Just wondering if anyone's seen this particular thing out there in the wild either before now, or popping up recently?

I doubt there's any point in telling the purported originators about this, as all of this sort of thing tends to come from having culled email addresses from cyberspace and the sender is not who it claims to be from at all. And, of course, neither has my email address in the To: field. One is bcc-ed and the other has nothing that shows as far as directly being addressed to me.
 
This one I see all the time, it's a legit remote control software - even if I only see it used by scammers...

Well, in this case, it wasn't the name of the software, per se, that screamed "scammer" but the context surrounding the MSI that downloads. There would be no legitimate reason for any e-vite to include such unless it were coming from your own support tech and telling you that they want to set up a session with you using that software (and where you were the one who initiated the entire sequence of communication).

I was just trying to fill in some of the specific "why this is so, so fishy" details in this specific instance.

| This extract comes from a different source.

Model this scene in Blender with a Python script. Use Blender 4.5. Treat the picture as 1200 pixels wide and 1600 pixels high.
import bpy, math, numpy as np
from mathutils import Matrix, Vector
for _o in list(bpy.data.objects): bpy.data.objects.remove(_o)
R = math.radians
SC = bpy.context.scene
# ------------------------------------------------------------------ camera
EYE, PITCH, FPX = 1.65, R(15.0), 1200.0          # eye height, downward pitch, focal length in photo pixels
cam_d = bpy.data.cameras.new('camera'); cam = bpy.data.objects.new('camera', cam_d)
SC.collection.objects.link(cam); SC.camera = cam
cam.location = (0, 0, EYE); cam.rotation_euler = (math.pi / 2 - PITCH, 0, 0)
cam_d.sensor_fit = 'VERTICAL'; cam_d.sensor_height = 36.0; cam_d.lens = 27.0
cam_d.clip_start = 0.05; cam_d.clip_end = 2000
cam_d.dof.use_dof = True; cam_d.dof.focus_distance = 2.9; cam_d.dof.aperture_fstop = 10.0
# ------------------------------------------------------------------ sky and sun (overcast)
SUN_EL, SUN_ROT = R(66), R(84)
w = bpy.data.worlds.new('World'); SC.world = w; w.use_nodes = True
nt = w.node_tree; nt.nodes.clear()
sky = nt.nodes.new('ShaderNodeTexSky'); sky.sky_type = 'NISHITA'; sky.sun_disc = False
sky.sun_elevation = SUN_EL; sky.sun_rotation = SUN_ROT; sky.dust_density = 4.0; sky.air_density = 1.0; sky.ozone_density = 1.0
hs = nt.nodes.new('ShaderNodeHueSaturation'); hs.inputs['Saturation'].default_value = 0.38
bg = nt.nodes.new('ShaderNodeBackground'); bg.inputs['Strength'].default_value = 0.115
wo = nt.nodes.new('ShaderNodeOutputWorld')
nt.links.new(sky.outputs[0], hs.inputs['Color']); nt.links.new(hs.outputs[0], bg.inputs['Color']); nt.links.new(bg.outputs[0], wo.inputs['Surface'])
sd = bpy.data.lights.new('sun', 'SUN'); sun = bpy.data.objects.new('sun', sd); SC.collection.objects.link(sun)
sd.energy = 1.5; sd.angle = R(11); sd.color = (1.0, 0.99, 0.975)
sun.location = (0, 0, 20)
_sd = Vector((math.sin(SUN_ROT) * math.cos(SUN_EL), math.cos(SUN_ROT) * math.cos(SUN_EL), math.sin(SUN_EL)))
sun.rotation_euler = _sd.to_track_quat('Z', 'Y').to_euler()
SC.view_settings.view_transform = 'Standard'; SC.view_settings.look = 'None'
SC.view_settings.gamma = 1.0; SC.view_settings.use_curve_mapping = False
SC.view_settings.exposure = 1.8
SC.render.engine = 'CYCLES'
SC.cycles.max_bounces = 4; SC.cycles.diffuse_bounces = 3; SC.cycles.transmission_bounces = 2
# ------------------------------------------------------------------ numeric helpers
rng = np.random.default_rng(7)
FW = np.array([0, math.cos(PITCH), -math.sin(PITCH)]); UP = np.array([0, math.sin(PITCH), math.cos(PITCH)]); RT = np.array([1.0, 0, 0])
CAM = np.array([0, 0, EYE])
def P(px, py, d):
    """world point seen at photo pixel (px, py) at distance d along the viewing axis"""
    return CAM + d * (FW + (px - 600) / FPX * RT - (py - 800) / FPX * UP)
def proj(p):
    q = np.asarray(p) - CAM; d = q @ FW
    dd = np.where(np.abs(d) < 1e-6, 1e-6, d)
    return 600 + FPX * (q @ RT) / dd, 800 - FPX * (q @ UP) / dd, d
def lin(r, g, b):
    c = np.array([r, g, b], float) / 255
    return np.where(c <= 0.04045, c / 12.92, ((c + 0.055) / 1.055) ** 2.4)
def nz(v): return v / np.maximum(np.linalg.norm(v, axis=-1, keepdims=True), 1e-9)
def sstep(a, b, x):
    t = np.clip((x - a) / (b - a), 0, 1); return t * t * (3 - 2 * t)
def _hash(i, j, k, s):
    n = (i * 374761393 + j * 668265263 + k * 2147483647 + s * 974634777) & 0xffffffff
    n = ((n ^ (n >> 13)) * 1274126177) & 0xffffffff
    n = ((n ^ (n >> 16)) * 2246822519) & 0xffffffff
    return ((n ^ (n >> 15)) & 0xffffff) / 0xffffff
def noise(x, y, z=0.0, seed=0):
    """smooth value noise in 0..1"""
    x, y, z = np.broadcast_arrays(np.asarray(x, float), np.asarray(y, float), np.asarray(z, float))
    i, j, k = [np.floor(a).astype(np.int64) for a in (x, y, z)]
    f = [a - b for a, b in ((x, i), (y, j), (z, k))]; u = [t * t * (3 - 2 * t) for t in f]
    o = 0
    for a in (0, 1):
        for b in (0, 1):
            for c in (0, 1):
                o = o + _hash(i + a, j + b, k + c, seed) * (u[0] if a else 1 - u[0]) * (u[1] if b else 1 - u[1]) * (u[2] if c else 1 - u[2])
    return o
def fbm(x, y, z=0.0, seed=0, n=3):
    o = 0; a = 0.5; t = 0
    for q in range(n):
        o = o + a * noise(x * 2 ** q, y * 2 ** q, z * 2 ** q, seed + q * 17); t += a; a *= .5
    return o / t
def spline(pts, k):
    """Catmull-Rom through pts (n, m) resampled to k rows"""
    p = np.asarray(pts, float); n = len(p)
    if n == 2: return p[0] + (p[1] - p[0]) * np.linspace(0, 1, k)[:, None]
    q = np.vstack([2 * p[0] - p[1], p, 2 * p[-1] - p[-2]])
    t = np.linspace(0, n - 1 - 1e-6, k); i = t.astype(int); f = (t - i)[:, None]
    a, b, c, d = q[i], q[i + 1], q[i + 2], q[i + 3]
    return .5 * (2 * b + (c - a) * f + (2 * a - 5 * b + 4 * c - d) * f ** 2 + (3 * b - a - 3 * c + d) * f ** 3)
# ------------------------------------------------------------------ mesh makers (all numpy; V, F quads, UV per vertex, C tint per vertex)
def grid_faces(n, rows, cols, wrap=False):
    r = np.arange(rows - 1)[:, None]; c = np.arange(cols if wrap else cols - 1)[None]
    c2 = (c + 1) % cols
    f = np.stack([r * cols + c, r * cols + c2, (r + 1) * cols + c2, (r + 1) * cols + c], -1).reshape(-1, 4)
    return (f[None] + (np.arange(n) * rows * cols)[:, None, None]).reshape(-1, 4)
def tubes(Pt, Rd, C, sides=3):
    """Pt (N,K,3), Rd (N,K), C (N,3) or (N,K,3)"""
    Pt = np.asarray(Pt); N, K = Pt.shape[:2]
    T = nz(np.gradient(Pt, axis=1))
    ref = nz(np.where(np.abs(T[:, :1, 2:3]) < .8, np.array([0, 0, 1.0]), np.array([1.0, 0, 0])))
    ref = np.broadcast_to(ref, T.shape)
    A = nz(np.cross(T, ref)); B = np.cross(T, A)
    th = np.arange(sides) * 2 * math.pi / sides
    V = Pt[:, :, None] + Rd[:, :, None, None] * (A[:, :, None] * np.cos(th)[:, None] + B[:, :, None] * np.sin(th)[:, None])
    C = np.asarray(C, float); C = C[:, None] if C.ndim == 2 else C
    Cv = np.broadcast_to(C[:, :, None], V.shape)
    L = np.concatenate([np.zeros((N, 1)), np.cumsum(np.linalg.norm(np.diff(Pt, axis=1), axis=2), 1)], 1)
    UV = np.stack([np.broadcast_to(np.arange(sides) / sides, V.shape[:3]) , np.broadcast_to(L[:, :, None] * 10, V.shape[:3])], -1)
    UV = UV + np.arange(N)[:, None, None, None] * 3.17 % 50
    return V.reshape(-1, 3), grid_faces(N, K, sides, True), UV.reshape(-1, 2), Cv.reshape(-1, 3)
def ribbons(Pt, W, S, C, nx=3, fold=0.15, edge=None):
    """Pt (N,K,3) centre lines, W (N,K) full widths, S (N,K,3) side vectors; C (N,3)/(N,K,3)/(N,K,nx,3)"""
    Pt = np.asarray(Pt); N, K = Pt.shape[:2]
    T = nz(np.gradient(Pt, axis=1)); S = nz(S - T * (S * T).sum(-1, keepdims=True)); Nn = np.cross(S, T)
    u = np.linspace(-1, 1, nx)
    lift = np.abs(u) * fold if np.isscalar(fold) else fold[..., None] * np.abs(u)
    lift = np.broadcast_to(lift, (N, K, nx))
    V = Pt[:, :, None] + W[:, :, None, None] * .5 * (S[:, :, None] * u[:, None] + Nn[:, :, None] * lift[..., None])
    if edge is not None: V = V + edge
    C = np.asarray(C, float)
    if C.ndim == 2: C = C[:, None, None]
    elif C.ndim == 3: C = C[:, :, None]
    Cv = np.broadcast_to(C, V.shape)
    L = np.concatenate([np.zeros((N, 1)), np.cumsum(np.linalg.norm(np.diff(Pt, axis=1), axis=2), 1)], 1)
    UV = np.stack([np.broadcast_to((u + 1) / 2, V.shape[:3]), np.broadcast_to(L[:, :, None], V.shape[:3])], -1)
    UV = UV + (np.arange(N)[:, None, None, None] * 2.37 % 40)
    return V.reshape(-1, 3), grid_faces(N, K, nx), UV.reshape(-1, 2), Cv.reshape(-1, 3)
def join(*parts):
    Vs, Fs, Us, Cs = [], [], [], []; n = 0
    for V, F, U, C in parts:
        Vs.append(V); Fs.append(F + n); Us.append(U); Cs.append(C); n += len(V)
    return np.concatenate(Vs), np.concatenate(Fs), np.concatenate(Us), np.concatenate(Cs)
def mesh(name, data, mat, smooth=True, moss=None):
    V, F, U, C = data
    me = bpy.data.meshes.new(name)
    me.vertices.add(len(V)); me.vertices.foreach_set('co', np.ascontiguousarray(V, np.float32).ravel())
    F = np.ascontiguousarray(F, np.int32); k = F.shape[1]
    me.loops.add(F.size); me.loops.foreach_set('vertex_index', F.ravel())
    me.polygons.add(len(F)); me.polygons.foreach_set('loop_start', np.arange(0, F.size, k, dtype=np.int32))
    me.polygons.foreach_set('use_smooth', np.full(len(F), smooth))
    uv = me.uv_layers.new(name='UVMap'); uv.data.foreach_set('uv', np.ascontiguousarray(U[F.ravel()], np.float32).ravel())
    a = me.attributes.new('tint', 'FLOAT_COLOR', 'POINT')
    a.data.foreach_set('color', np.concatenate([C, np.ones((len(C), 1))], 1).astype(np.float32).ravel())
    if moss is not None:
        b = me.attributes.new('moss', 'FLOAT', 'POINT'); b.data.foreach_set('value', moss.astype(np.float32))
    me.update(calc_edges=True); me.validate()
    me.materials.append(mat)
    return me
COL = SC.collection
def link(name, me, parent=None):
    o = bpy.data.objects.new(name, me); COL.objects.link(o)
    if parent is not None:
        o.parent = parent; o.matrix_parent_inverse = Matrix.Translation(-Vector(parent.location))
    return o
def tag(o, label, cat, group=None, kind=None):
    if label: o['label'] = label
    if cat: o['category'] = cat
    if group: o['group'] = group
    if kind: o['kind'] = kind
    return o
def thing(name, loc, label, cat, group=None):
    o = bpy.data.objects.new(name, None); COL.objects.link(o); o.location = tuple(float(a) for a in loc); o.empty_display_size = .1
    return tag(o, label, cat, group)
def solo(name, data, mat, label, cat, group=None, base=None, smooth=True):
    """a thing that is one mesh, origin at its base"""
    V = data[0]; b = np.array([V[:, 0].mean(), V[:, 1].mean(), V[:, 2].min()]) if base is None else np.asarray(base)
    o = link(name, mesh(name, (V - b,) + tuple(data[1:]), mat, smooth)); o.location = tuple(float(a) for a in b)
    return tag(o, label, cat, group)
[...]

There are plenty more. But this is my first experience with this exact sort of scam. I've let the two individuals whose emails were used as the seeming origin point know about this, not because I think they had anything to do with it, or can do anything to fix it, but so if others who received same start replying to them they won't be thinking, "WTF is this about?!"
 
"EventJoyful.msi" - These scammers aren't helping the stereotype of scammers being foreigners who can't speak proper English and therefore name things the most cheesy thing imaginable.